You mean the statute, which you quoted, saying that 10 years is the maximum term?
He meant that the term could be anything up to 10 years. He was wrong.
"Ethical violations" that happened to come to light just as a new President was assuming office. Gee, they couldn't possibly have been pretextual at all. But, yes, I was certain that was the answer you would give. Clinton had good reasons; Trump had ignoble ones. I guess that should be the test of constitutionality of Congressional restrictions on a President's removal powers.
As for my conclusion that the ten years was viewed by Congress as a maximum, I refer you to my below citation from the Congressional Research service in 2014. As to whether a Director may serve beyond the ten years, contra the text you have so ably reproduced, the Senate apparently decided he could, given its extension of Mueller's term in 2011, as requested by President Obama, as I recall. Another president "smashing" those sacred rules.
There was little opposition to Obama’s request. It was not a corrupt act, like Trump’s was.
"Though, let's face it, for many on the Left today, a left-wing Hoover is exactly what they want."
That should be "the Left" (TM), a stereotypical, often fantastically large and kneejerk group that is a result of some transference.
It was not "merely" seen as a maximum tenure. There was also a general belief that the ten-year tenure would provide some independence and removal would be used warily.
It was a compromise between a Hoover and some tool for the president. They would not be "unaccountable" which is not the same as "independent." There would be a middle ground.
https://news.law.fordham.edu/blog/2017/05/18/why-did-congress-set-a-ten-year-term-for-the-fbi-director/
Congressional Research Service, FBI Director: Duration and Tenure 15 (2014)
That the First Congress "was highly divided" on a question is not a legal argument. People may be "highly divided" on any number of legal questions, but the courts must still decide them.
Okay?
The courts should decide that the question is not settled by the Constitution in various respects. It is a political question that divided Congress and should be broadly left to them to decide.
What you think is "common sense" is duly noted. The First Congress split on what "common sense" dictated and this is about much more than Cabinet officers.
Also, the very concept of a Cabinet was a creation of the Washington Administration as discussed by Lindsay M. Chervinsky. The rules are not patently obvious. For instance, John Adams felt obligated to keep Washington's Cabinet in the beginning.

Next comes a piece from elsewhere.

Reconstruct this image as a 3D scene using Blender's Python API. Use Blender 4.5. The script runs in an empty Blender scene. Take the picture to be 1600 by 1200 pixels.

William Wirt was Attorney General from 1817-29. Not likely today.
The exact scope of the role of the secretary of treasury also was not clear early on. Some thought Hamilton would serve almost like a prime minister. As someone involved in economic policy, he had a closer relationship with Congress than others.
The exact contours of appointments and removals developed over time. The courts have some role in applying the rules but the Constitution as Kagan notes provides Congress much discretion.
You'll have to forgive me, as you are clearly more emotional about this issue than I am (though I imagine this would be true of most issues). Rather obviously, I am merely relating my opinion, which happens to be in accord with nearly a century of legal precedent, but I have certainly disagreed with such precedent in the past. I hardly begrudge anyone for having a different opinion.
I recall a recent discussion we had about "neutral principles" and the modern leftists' seeming inability to apply them. I approach this issue as, "What may the President do?", whereas they often approach it as "What may President Trump do?" or "What may President Biden do?" to which they reach opposing conclusions. My opinion on Article II removal powers will not change when a Democrat assumes the presidency, though I suspect, many of the vociferous leftists here and elsewhere will assume a different view, as one of the political party's mottos increasingly seems to be, "It's (D)ifferent when we do it."